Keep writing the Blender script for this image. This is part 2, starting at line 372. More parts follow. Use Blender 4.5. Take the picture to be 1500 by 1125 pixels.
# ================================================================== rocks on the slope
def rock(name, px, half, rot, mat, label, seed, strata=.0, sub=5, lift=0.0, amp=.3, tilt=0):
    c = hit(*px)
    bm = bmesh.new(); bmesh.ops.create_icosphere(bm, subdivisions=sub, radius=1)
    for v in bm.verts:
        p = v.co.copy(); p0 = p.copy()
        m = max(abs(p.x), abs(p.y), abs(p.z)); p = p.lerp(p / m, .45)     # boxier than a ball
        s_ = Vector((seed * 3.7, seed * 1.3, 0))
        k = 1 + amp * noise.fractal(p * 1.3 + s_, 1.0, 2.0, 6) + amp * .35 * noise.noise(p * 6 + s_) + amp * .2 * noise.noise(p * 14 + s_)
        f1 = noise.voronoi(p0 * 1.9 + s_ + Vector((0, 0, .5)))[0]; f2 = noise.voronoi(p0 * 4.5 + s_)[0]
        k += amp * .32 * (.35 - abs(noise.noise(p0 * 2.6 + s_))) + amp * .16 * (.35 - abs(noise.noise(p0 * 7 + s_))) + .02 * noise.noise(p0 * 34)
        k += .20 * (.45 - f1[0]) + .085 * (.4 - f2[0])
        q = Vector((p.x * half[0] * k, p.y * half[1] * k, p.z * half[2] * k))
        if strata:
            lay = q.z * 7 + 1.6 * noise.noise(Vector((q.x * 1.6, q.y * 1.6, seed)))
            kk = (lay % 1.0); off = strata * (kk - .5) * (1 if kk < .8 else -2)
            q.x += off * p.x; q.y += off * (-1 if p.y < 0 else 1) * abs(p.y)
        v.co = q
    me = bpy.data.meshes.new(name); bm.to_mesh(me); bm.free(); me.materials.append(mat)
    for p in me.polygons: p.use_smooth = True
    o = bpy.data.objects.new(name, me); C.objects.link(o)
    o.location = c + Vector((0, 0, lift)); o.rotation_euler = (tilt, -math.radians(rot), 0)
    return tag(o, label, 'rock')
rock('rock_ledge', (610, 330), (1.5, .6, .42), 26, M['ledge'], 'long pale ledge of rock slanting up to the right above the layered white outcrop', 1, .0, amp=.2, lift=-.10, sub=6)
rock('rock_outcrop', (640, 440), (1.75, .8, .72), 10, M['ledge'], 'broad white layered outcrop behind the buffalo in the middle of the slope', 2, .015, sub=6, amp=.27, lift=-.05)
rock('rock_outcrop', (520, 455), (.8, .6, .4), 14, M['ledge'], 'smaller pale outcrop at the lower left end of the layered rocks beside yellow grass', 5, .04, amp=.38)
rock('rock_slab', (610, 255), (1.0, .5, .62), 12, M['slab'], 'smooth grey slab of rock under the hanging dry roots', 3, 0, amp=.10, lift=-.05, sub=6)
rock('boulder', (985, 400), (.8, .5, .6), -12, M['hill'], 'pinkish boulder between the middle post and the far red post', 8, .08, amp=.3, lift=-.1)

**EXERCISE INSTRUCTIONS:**
Output the data above exactly, please, line for line.

**COMPLETE RESPONSE:**
Keep writing the Blender script for this image. This is part 2, starting at line 372. More parts follow. Use Blender 4.5. Take the picture to be 1500 by 1125 pixels.
# ================================================================== rocks on the slope
def rock(name, px, half, rot, mat, label, seed, strata=.0, sub=5, lift=0.0, amp=.3, tilt=0):
    c = hit(*px)
    bm = bmesh.new(); bmesh.ops.create_icosphere(bm, subdivisions=sub, radius=1)
    for v in bm.verts:
        p = v.co.copy(); p0 = p.copy()
        m = max(abs(p.x), abs(p.y), abs(p.z)); p = p.lerp(p / m, .45)     # boxier than a ball
        s_ = Vector((seed * 3.7, seed * 1.3, 0))
        k = 1 + amp * noise.fractal(p * 1.3 + s_, 1.0, 2.0, 6) + amp * .35 * noise.noise(p * 6 + s_) + amp * .2 * noise.noise(p * 14 + s_)
        f1 = noise.voronoi(p0 * 1.9 + s_ + Vector((0, 0, .5)))[0]; f2 = noise.voronoi(p0 * 4.5 + s_)[0]
        k += amp * .32 * (.35 - abs(noise.noise(p0 * 2.6 + s_))) + amp * .16 * (.35 - abs(noise.noise(p0 * 7 + s_))) + .02 * noise.noise(p0 * 34)
        k += .20 * (.45 - f1[0]) + .085 * (.4 - f2[0])
        q = Vector((p.x * half[0] * k, p.y * half[1] * k, p.z * half[2] * k))
        if strata:
            lay = q.z * 7 + 1.6 * noise.noise(Vector((q.x * 1.6, q.y * 1.6, seed)))
            kk = (lay % 1.0); off = strata * (kk - .5) * (1 if kk < .8 else -2)
            q.x += off * p.x; q.y += off * (-1 if p.y < 0 else 1) * abs(p.y)
        v.co = q
    me = bpy.data.meshes.new(name); bm.to_mesh(me); bm.free(); me.materials.append(mat)
    for p in me.polygons: p.use_smooth = True
    o = bpy.data.objects.new(name, me); C.objects.link(o)
    o.location = c + Vector((0, 0, lift)); o.rotation_euler = (tilt, -math.radians(rot), 0)
    return tag(o, label, 'rock')
rock('rock_ledge', (610, 330), (1.5, .6, .42), 26, M['ledge'], 'long pale ledge of rock slanting up to the right above the layered white outcrop', 1, .0, amp=.2, lift=-.10, sub=6)
rock('rock_outcrop', (640, 440), (1.75, .8, .72), 10, M['ledge'], 'broad white layered outcrop behind the buffalo in the middle of the slope', 2, .015, sub=6, amp=.27, lift=-.05)
rock('rock_outcrop', (520, 455), (.8, .6, .4), 14, M['ledge'], 'smaller pale outcrop at the lower left end of the layered rocks beside yellow grass', 5, .04, amp=.38)
rock('rock_slab', (610, 255), (1.0, .5, .62), 12, M['slab'], 'smooth grey slab of rock under the hanging dry roots', 3, 0, amp=.10, lift=-.05, sub=6)
rock('boulder', (985, 400), (.8, .5, .6), -12, M['hill'], 'pinkish boulder between the middle post and the far red post', 8, .08, amp=.3, lift=-.1)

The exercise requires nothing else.